I'm interested because I want to show that $x^2-34y^2\equiv -1\pmod{m}$ has solutions for all integers $m$. I started by using the following reasoning:
If $3\nmid m$, then $gcd(m,3)=1$. Then there exists a multiplicative inverse $\bar{3}$ modulo $m$. I note that $5^2-34=-(3^2)$, and thus $\bar{3}^2(5^2-34)\equiv (\bar{3}\cdot 5)^2-34(\bar{3}^2)\equiv -(\bar{3})^2(3^2) \equiv -1\pmod{4}$. And thus $(\bar{3}\cdot 5, \bar{3})$ is a solution modulo $m$.

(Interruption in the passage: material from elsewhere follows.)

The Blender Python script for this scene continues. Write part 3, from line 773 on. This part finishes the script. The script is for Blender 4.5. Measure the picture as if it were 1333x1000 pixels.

Similarly, if $5\nmid m$, then $(m,5)=1$. Then since $3^2-34=-(5^2)$, then I also have $\bar{5}^2(3^2-34)\equiv (\bar{5}\cdot 3)^2-34(\bar{5}^2)\equiv -(\bar{5})^2(5^2)\equiv -1\pmod{m}$.
So for any $m$ not divisible by $3$ or $5$, there exists a solution. Then for $m$ such that $3|m$ and $5|m$, then $m$ has prime factorization $m=3^a5^b{p_1}^{q_1}\cdots {p_r}^{q_r}$. This would give the system of congruences
$x^2-34y^2 \equiv -1 \pmod{3^a}, x^2-34y^2 \equiv -1 \pmod{5^b}, x^2-34y^2 \equiv -1 \pmod{{p_i}^{q_i}}$
Then $5\nmid 3^a$, $3\nmid 5^b$, and $3\nmid {p_i}^{q_i}$ and $5\nmid {p_i}^{q_i}$, so each of the congruences has a solution. Does the Chinese Remainder Theorem then imply that there is a solution modulo $m$? I know that it holds for polynomials in one variable $x$, and that the number of solutions is the product of the number of solutions for each prime power modulus. Would the same result hold now that there are two variables in the polynomial? I haven't found any proofs to support or contradict the result. Thanks!